Supplied material ->
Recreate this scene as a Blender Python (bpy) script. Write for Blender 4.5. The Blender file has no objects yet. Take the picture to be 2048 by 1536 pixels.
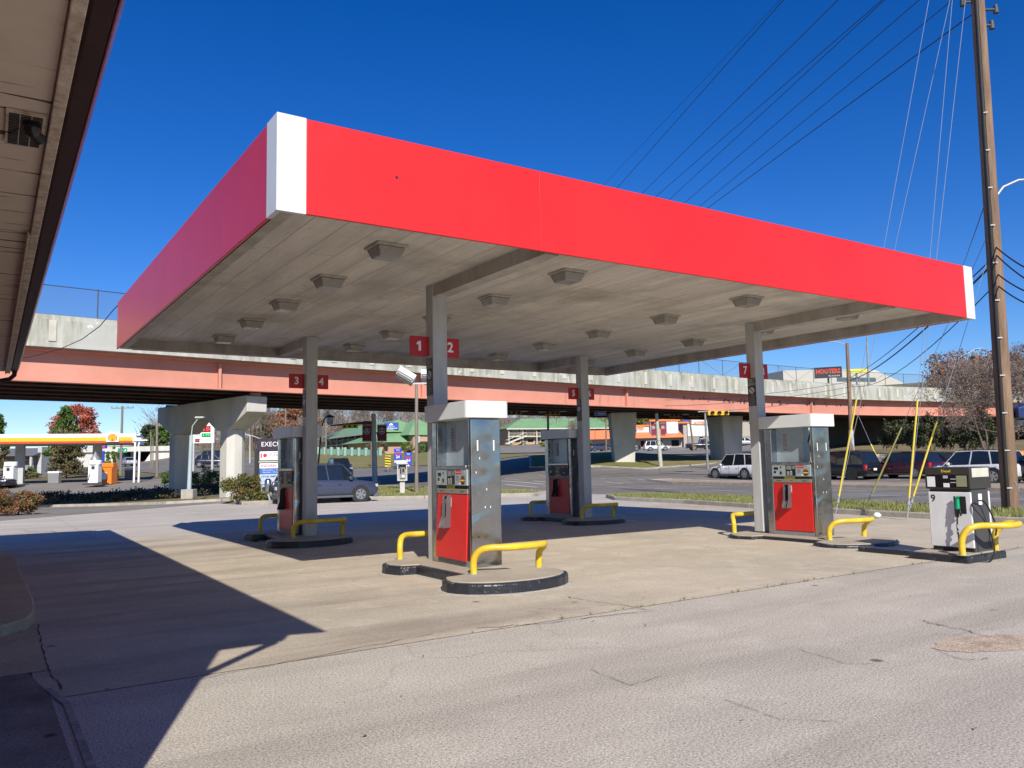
import bpy, bmesh, math, random
from mathutils import Vector, Matrix
random.seed(7)
SC = bpy.context.scene; COL = SC.collection
rad = math.radians
# ---------------- camera ----------------
CX, CY, CZ = -2.443, -7.881, 1.6
YAW, PITCH, ROLL, FPX = -0.58736, 0.09693, -0.02048, 1614.1
Fv = Vector((-math.sin(YAW)*math.cos(PITCH), math.cos(YAW)*math.cos(PITCH), math.sin(PITCH)))
R0 = Vector((math.cos(YAW), math.sin(YAW), 0)); U0 = R0.cross(Fv)
Rv = R0*math.cos(ROLL)+U0*math.sin(ROLL); Uv = -R0*math.sin(ROLL)+U0*math.cos(ROLL)
cd = bpy.data.cameras.new('camera'); cam = bpy.data.objects.new('camera', cd); COL.objects.link(cam)
cd.sensor_width = 36; cd.lens = FPX/2048*36; cd.clip_start = .05; cd.clip_end = 3000
cam.matrix_world = Matrix(((Rv.x, Uv.x, -Fv.x, CX), (Rv.y, Uv.y, -Fv.y, CY), (Rv.z, Uv.z, -Fv.z, CZ), (0, 0, 0, 1)))
SC.camera = cam
# ---------------- light ----------------
SUN = Vector((.3036, .7709, -.5599))     # direction the light travels
w = bpy.data.worlds.new('World'); SC.world = w; w.use_nodes = True
nt = w.node_tree; nt.nodes.clear()
sky = nt.nodes.new('ShaderNodeTexSky'); sky.sky_type = 'NISHITA'; sky.sun_disc = False
sky.sun_elevation = math.asin(-SUN.z); sky.sun_rotation = math.atan2(-SUN.x, -SUN.y)
sky.altitude = 600; sky.air_density = 1.0; sky.dust_density = .25; sky.ozone_density = 5.5
hs = nt.nodes.new('ShaderNodeHueSaturation'); hs.inputs['Saturation'].default_value = 1.3; hs.inputs['Hue'].default_value = .516
bg = nt.nodes.new('ShaderNodeBackground'); bg.inputs['Strength'].default_value = .105
wo = nt.nodes.new('ShaderNodeOutputWorld')
nt.links.new(sky.outputs[0], hs.inputs['Color']); nt.links.new(hs.outputs[0], bg.inputs[0]); nt.links.new(bg.outputs[0], wo.inputs[0])
sl = bpy.data.lights.new('sun', 'SUN'); sl.energy = 4.9; sl.angle = rad(.5); sl.color = (1, .935, .84)
so = bpy.data.objects.new('sun', sl); COL.objects.link(so); so.rotation_euler = SUN.to_track_quat('-Z', 'Y').to_euler()
so.location = (-20, -40, 40)
SC.view_settings.view_transform = 'Standard'; SC.view_settings.look = 'None'
SC.view_settings.exposure = .28; SC.view_settings.gamma = 1
SC.cycles.max_bounces = 7; SC.cycles.transparent_max_bounces = 24
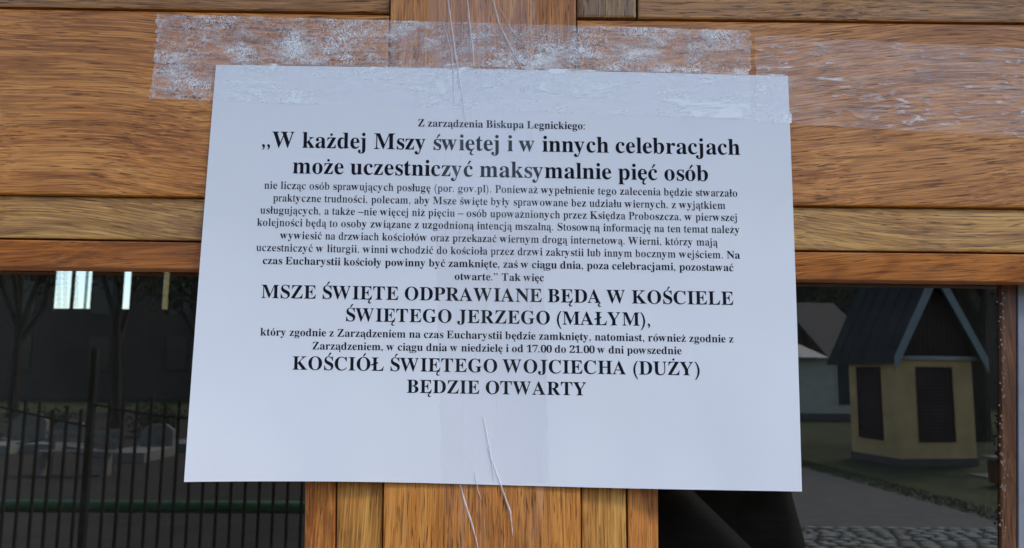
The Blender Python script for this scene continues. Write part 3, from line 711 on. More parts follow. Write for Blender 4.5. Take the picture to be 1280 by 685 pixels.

Directions for this task -> Copy each line above precisely, dropping the pictures.

Answer in full ->
Recreate this scene as a Blender Python (bpy) script. Write for Blender 4.5. The Blender file has no objects yet. Take the picture to be 2048 by 1536 pixels.
import bpy, bmesh, math, random
from mathutils import Vector, Matrix
random.seed(7)
SC = bpy.context.scene; COL = SC.collection
rad = math.radians
# ---------------- camera ----------------
CX, CY, CZ = -2.443, -7.881, 1.6
YAW, PITCH, ROLL, FPX = -0.58736, 0.09693, -0.02048, 1614.1
Fv = Vector((-math.sin(YAW)*math.cos(PITCH), math.cos(YAW)*math.cos(PITCH), math.sin(PITCH)))
R0 = Vector((math.cos(YAW), math.sin(YAW), 0)); U0 = R0.cross(Fv)
Rv = R0*math.cos(ROLL)+U0*math.sin(ROLL); Uv = -R0*math.sin(ROLL)+U0*math.cos(ROLL)
cd = bpy.data.cameras.new('camera'); cam = bpy.data.objects.new('camera', cd); COL.objects.link(cam)
cd.sensor_width = 36; cd.lens = FPX/2048*36; cd.clip_start = .05; cd.clip_end = 3000
cam.matrix_world = Matrix(((Rv.x, Uv.x, -Fv.x, CX), (Rv.y, Uv.y, -Fv.y, CY), (Rv.z, Uv.z, -Fv.z, CZ), (0, 0, 0, 1)))
SC.camera = cam
# ---------------- light ----------------
SUN = Vector((.3036, .7709, -.5599))     # direction the light travels
w = bpy.data.worlds.new('World'); SC.world = w; w.use_nodes = True
nt = w.node_tree; nt.nodes.clear()
sky = nt.nodes.new('ShaderNodeTexSky'); sky.sky_type = 'NISHITA'; sky.sun_disc = False
sky.sun_elevation = math.asin(-SUN.z); sky.sun_rotation = math.atan2(-SUN.x, -SUN.y)
sky.altitude = 600; sky.air_density = 1.0; sky.dust_density = .25; sky.ozone_density = 5.5
hs = nt.nodes.new('ShaderNodeHueSaturation'); hs.inputs['Saturation'].default_value = 1.3; hs.inputs['Hue'].default_value = .516
bg = nt.nodes.new('ShaderNodeBackground'); bg.inputs['Strength'].default_value = .105
wo = nt.nodes.new('ShaderNodeOutputWorld')
nt.links.new(sky.outputs[0], hs.inputs['Color']); nt.links.new(hs.outputs[0], bg.inputs[0]); nt.links.new(bg.outputs[0], wo.inputs[0])
sl = bpy.data.lights.new('sun', 'SUN'); sl.energy = 4.9; sl.angle = rad(.5); sl.color = (1, .935, .84)
so = bpy.data.objects.new('sun', sl); COL.objects.link(so); so.rotation_euler = SUN.to_track_quat('-Z', 'Y').to_euler()
so.location = (-20, -40, 40)
SC.view_settings.view_transform = 'Standard'; SC.view_settings.look = 'None'
SC.view_settings.exposure = .28; SC.view_settings.gamma = 1
SC.cycles.max_bounces = 7; SC.cycles.transparent_max_bounces = 24
The Blender Python script for this scene continues. Write part 3, from line 711 on. More parts follow. Write for Blender 4.5. Take the picture to be 1280 by 685 pixels.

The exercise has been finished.